Party in the housing field - seemingly did not take this into account. As I have said, I want a permanent defence service, unlike members of the Opposition who feel that money should be expended on something else. I want to maintain the numbers in the defence forces, not cut them down or cut them out. The amendments would widen the field of those eligible for benefits under the war service homes legislation. The number to be divided into the allocation of $60m would be increased and this would result in delays for those already waiting for loans.

I should like to state this quite clearly. Members opposite can play politics and say that the Government's word is not worth while. All I am saying is that the honourable member for Moreton and I have received an assurance. This satisfies me for the time being. I have a responsibility to ensure that this matter is discussed further and to see that it is clearly analysed. I am confident that the Government will make provision, not under the War Service Homes Division but, as I said it should be, under a regular services homes division to enable members of the Services to be given cheap home finance. Those members opposite who want to get up like a pack of parrots and accuse people of lack, of courage and principle should adjust themselves in front of a mirror each morning to see that they do not shudder. If any honourable member opposite can show me where at any time he has ever stood out against any decision of his Party, he will then have a right to throw scorn at other people.

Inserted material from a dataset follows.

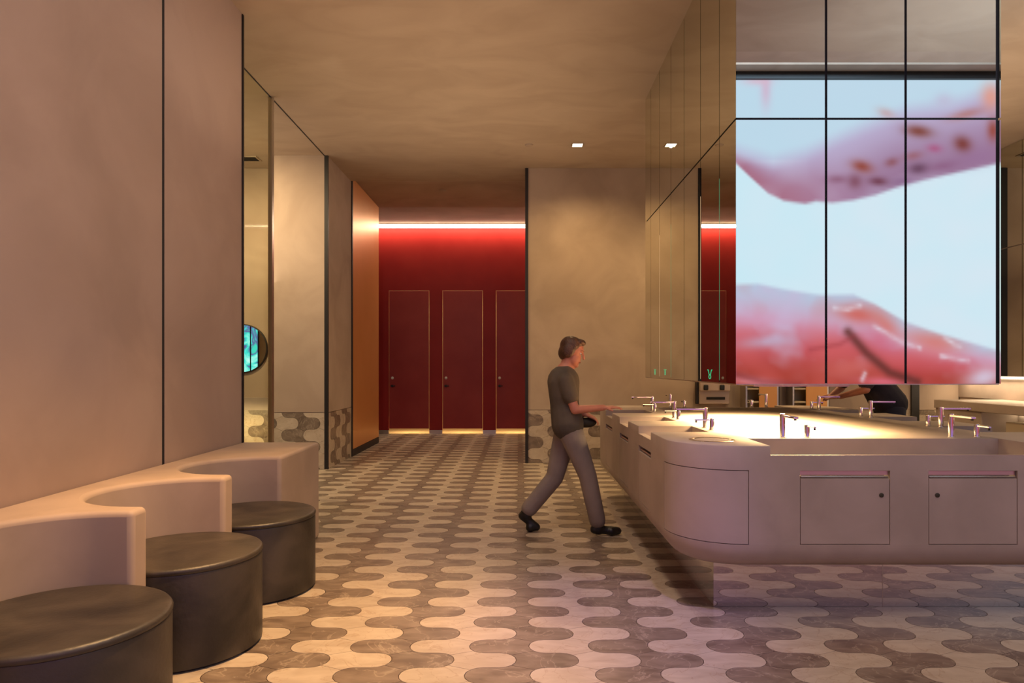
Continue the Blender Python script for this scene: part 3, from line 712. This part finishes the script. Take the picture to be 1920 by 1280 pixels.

I accept the assurance which has been given. I am confident that something will be done for the regular servicemen. As Chairman of the Defence Forces Retirement Benefits Committee, I am conscious that there is a requirement to do something for them and it should be done. However, now that the Government has offered to give consideration to setting up a scheme - not under the war service homes legislation but a separate scheme for the regular Services - 1 am prepared to accept it and no crocodile tears from the honourable members for Reid (Mr Uren), Lang and Wills, those men of violent, great and distinguished courage in this chamber, are likely to get me to change my mind.

Let it be said and understood that if the amendments which have been put forward are analysed, it will be seen that the number of ex-servicemen to be divided into the $60m which has been allocated to the War Service Homes Division will increase. This amount has been set in the Budget; it cannot be increased. Therefore, if we extend the conditions of eligibility for these benefits, people will be eligible to receive a share of the $60m. This will mean less money per person and, as I said, a greater waiting period for those who are now waiting for war service loans. Let me conclude by suggesting that when it comes to accusations as to other people's valour, those who are making the accusations should adjust their sights and perhaps adjust their standards.